## Start

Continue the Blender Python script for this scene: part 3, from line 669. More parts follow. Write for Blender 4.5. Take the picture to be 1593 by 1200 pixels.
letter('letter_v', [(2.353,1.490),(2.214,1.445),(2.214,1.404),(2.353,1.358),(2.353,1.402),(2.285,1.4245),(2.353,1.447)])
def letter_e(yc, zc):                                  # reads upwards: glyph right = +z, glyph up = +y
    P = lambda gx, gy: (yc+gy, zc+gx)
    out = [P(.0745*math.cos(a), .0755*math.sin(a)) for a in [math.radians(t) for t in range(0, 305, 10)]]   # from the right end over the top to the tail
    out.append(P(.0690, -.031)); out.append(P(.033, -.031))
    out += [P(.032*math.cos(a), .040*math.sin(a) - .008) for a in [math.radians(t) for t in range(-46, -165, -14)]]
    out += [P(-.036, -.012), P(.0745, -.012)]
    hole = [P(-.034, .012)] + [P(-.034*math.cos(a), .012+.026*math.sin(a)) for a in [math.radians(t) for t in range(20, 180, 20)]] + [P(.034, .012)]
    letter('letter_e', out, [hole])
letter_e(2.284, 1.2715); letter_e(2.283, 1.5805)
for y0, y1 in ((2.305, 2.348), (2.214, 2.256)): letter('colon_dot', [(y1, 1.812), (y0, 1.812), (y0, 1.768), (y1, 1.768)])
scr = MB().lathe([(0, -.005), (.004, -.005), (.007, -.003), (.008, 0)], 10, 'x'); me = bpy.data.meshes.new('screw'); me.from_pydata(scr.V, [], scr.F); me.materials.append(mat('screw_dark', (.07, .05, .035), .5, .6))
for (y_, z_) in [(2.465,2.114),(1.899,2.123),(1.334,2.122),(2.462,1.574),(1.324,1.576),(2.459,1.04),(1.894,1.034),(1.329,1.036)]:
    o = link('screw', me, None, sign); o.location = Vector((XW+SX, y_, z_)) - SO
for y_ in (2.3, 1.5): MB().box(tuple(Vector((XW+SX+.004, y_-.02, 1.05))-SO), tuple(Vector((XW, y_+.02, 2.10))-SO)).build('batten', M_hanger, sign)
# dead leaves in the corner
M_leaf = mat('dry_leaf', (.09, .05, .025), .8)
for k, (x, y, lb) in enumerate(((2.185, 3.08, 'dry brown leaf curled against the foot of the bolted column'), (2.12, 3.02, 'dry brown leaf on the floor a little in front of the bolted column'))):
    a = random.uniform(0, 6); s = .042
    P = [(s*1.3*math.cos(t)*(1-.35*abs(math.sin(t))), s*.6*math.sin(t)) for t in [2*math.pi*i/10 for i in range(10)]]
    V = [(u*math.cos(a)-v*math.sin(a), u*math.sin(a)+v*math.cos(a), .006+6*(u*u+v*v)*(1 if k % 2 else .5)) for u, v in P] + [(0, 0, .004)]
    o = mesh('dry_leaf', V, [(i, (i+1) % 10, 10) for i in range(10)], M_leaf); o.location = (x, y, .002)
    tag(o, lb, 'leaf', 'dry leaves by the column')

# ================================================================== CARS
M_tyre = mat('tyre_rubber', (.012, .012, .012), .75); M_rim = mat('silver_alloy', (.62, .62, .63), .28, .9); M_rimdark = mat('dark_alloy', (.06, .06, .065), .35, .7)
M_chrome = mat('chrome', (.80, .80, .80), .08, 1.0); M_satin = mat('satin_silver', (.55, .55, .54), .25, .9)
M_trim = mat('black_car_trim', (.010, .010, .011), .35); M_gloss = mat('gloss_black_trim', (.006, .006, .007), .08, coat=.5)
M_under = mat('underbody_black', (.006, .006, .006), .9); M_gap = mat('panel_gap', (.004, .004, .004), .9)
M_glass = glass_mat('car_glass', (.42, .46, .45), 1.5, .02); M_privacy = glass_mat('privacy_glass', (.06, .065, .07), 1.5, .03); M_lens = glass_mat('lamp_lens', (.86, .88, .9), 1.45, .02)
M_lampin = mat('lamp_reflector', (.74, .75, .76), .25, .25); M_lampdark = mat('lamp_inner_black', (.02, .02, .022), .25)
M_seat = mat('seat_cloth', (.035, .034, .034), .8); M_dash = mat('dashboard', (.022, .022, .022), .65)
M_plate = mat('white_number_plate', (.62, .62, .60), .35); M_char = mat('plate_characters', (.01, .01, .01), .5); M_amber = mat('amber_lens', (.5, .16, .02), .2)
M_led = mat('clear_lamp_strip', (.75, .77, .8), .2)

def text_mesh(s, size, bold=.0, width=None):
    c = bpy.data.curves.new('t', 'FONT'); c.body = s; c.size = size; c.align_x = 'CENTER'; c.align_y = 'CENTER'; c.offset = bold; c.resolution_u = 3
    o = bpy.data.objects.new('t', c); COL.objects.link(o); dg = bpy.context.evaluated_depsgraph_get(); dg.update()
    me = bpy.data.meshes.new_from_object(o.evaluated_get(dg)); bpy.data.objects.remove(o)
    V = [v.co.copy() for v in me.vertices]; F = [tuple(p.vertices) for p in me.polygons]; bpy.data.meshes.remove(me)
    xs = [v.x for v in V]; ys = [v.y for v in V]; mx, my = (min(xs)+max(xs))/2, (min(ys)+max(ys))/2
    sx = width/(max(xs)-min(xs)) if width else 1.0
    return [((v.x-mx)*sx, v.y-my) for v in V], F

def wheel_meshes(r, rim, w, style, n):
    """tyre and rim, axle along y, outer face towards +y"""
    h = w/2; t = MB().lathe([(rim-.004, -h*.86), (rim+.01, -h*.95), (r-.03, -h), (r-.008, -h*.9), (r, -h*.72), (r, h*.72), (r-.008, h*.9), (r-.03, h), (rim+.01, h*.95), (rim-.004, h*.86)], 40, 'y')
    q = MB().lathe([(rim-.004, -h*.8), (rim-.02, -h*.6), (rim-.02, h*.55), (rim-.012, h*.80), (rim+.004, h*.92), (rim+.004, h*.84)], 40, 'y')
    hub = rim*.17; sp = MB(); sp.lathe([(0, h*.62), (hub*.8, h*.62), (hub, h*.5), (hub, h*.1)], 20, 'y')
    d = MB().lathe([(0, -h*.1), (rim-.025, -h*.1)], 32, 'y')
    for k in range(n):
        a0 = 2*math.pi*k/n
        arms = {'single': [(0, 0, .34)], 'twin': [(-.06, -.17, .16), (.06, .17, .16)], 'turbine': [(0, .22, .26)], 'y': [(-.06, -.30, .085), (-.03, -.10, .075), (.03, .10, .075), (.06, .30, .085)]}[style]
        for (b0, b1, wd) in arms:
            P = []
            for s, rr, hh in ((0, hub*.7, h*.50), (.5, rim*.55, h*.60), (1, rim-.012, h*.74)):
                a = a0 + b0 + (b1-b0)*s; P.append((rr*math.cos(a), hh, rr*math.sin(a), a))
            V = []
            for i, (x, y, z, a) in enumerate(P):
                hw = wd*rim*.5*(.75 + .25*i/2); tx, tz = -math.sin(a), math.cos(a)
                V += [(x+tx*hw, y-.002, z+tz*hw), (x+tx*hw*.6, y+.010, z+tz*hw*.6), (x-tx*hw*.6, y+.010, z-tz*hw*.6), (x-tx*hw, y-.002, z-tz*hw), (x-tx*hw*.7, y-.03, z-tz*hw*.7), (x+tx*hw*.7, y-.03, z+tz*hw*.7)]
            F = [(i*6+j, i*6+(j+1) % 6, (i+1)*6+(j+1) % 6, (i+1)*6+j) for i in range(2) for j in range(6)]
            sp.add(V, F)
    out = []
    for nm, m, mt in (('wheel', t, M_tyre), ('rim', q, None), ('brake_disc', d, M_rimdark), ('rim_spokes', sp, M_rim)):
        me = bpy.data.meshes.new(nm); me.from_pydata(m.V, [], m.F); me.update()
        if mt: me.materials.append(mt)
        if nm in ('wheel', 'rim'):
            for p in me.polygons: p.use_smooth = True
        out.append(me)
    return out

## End

### Job
Output the full listing exactly as it stands.

### Output of the task
Continue the Blender Python script for this scene: part 3, from line 669. More parts follow. Write for Blender 4.5. Take the picture to be 1593 by 1200 pixels.
letter('letter_v', [(2.353,1.490),(2.214,1.445),(2.214,1.404),(2.353,1.358),(2.353,1.402),(2.285,1.4245),(2.353,1.447)])
def letter_e(yc, zc):                                  # reads upwards: glyph right = +z, glyph up = +y
    P = lambda gx, gy: (yc+gy, zc+gx)
    out = [P(.0745*math.cos(a), .0755*math.sin(a)) for a in [math.radians(t) for t in range(0, 305, 10)]]   # from the right end over the top to the tail
    out.append(P(.0690, -.031)); out.append(P(.033, -.031))
    out += [P(.032*math.cos(a), .040*math.sin(a) - .008) for a in [math.radians(t) for t in range(-46, -165, -14)]]
    out += [P(-.036, -.012), P(.0745, -.012)]
    hole = [P(-.034, .012)] + [P(-.034*math.cos(a), .012+.026*math.sin(a)) for a in [math.radians(t) for t in range(20, 180, 20)]] + [P(.034, .012)]
    letter('letter_e', out, [hole])
letter_e(2.284, 1.2715); letter_e(2.283, 1.5805)
for y0, y1 in ((2.305, 2.348), (2.214, 2.256)): letter('colon_dot', [(y1, 1.812), (y0, 1.812), (y0, 1.768), (y1, 1.768)])
scr = MB().lathe([(0, -.005), (.004, -.005), (.007, -.003), (.008, 0)], 10, 'x'); me = bpy.data.meshes.new('screw'); me.from_pydata(scr.V, [], scr.F); me.materials.append(mat('screw_dark', (.07, .05, .035), .5, .6))
for (y_, z_) in [(2.465,2.114),(1.899,2.123),(1.334,2.122),(2.462,1.574),(1.324,1.576),(2.459,1.04),(1.894,1.034),(1.329,1.036)]:
    o = link('screw', me, None, sign); o.location = Vector((XW+SX, y_, z_)) - SO
for y_ in (2.3, 1.5): MB().box(tuple(Vector((XW+SX+.004, y_-.02, 1.05))-SO), tuple(Vector((XW, y_+.02, 2.10))-SO)).build('batten', M_hanger, sign)
# dead leaves in the corner
M_leaf = mat('dry_leaf', (.09, .05, .025), .8)
for k, (x, y, lb) in enumerate(((2.185, 3.08, 'dry brown leaf curled against the foot of the bolted column'), (2.12, 3.02, 'dry brown leaf on the floor a little in front of the bolted column'))):
    a = random.uniform(0, 6); s = .042
    P = [(s*1.3*math.cos(t)*(1-.35*abs(math.sin(t))), s*.6*math.sin(t)) for t in [2*math.pi*i/10 for i in range(10)]]
    V = [(u*math.cos(a)-v*math.sin(a), u*math.sin(a)+v*math.cos(a), .006+6*(u*u+v*v)*(1 if k % 2 else .5)) for u, v in P] + [(0, 0, .004)]
    o = mesh('dry_leaf', V, [(i, (i+1) % 10, 10) for i in range(10)], M_leaf); o.location = (x, y, .002)
    tag(o, lb, 'leaf', 'dry leaves by the column')

# ================================================================== CARS
M_tyre = mat('tyre_rubber', (.012, .012, .012), .75); M_rim = mat('silver_alloy', (.62, .62, .63), .28, .9); M_rimdark = mat('dark_alloy', (.06, .06, .065), .35, .7)
M_chrome = mat('chrome', (.80, .80, .80), .08, 1.0); M_satin = mat('satin_silver', (.55, .55, .54), .25, .9)
M_trim = mat('black_car_trim', (.010, .010, .011), .35); M_gloss = mat('gloss_black_trim', (.006, .006, .007), .08, coat=.5)
M_under = mat('underbody_black', (.006, .006, .006), .9); M_gap = mat('panel_gap', (.004, .004, .004), .9)
M_glass = glass_mat('car_glass', (.42, .46, .45), 1.5, .02); M_privacy = glass_mat('privacy_glass', (.06, .065, .07), 1.5, .03); M_lens = glass_mat('lamp_lens', (.86, .88, .9), 1.45, .02)
M_lampin = mat('lamp_reflector', (.74, .75, .76), .25, .25); M_lampdark = mat('lamp_inner_black', (.02, .02, .022), .25)
M_seat = mat('seat_cloth', (.035, .034, .034), .8); M_dash = mat('dashboard', (.022, .022, .022), .65)
M_plate = mat('white_number_plate', (.62, .62, .60), .35); M_char = mat('plate_characters', (.01, .01, .01), .5); M_amber = mat('amber_lens', (.5, .16, .02), .2)
M_led = mat('clear_lamp_strip', (.75, .77, .8), .2)

def text_mesh(s, size, bold=.0, width=None):
    c = bpy.data.curves.new('t', 'FONT'); c.body = s; c.size = size; c.align_x = 'CENTER'; c.align_y = 'CENTER'; c.offset = bold; c.resolution_u = 3
    o = bpy.data.objects.new('t', c); COL.objects.link(o); dg = bpy.context.evaluated_depsgraph_get(); dg.update()
    me = bpy.data.meshes.new_from_object(o.evaluated_get(dg)); bpy.data.objects.remove(o)
    V = [v.co.copy() for v in me.vertices]; F = [tuple(p.vertices) for p in me.polygons]; bpy.data.meshes.remove(me)
    xs = [v.x for v in V]; ys = [v.y for v in V]; mx, my = (min(xs)+max(xs))/2, (min(ys)+max(ys))/2
    sx = width/(max(xs)-min(xs)) if width else 1.0
    return [((v.x-mx)*sx, v.y-my) for v in V], F

def wheel_meshes(r, rim, w, style, n):
    """tyre and rim, axle along y, outer face towards +y"""
    h = w/2; t = MB().lathe([(rim-.004, -h*.86), (rim+.01, -h*.95), (r-.03, -h), (r-.008, -h*.9), (r, -h*.72), (r, h*.72), (r-.008, h*.9), (r-.03, h), (rim+.01, h*.95), (rim-.004, h*.86)], 40, 'y')
    q = MB().lathe([(rim-.004, -h*.8), (rim-.02, -h*.6), (rim-.02, h*.55), (rim-.012, h*.80), (rim+.004, h*.92), (rim+.004, h*.84)], 40, 'y')
    hub = rim*.17; sp = MB(); sp.lathe([(0, h*.62), (hub*.8, h*.62), (hub, h*.5), (hub, h*.1)], 20, 'y')
    d = MB().lathe([(0, -h*.1), (rim-.025, -h*.1)], 32, 'y')
    for k in range(n):
        a0 = 2*math.pi*k/n
        arms = {'single': [(0, 0, .34)], 'twin': [(-.06, -.17, .16), (.06, .17, .16)], 'turbine': [(0, .22, .26)], 'y': [(-.06, -.30, .085), (-.03, -.10, .075), (.03, .10, .075), (.06, .30, .085)]}[style]
        for (b0, b1, wd) in arms:
            P = []
            for s, rr, hh in ((0, hub*.7, h*.50), (.5, rim*.55, h*.60), (1, rim-.012, h*.74)):
                a = a0 + b0 + (b1-b0)*s; P.append((rr*math.cos(a), hh, rr*math.sin(a), a))
            V = []
            for i, (x, y, z, a) in enumerate(P):
                hw = wd*rim*.5*(.75 + .25*i/2); tx, tz = -math.sin(a), math.cos(a)
                V += [(x+tx*hw, y-.002, z+tz*hw), (x+tx*hw*.6, y+.010, z+tz*hw*.6), (x-tx*hw*.6, y+.010, z-tz*hw*.6), (x-tx*hw, y-.002, z-tz*hw), (x-tx*hw*.7, y-.03, z-tz*hw*.7), (x+tx*hw*.7, y-.03, z+tz*hw*.7)]
            F = [(i*6+j, i*6+(j+1) % 6, (i+1)*6+(j+1) % 6, (i+1)*6+j) for i in range(2) for j in range(6)]
            sp.add(V, F)
    out = []
    for nm, m, mt in (('wheel', t, M_tyre), ('rim', q, None), ('brake_disc', d, M_rimdark), ('rim_spokes', sp, M_rim)):
        me = bpy.data.meshes.new(nm); me.from_pydata(m.V, [], m.F); me.update()
        if mt: me.materials.append(mt)
        if nm in ('wheel', 'rim'):
            for p in me.polygons: p.use_smooth = True
        out.append(me)
    return out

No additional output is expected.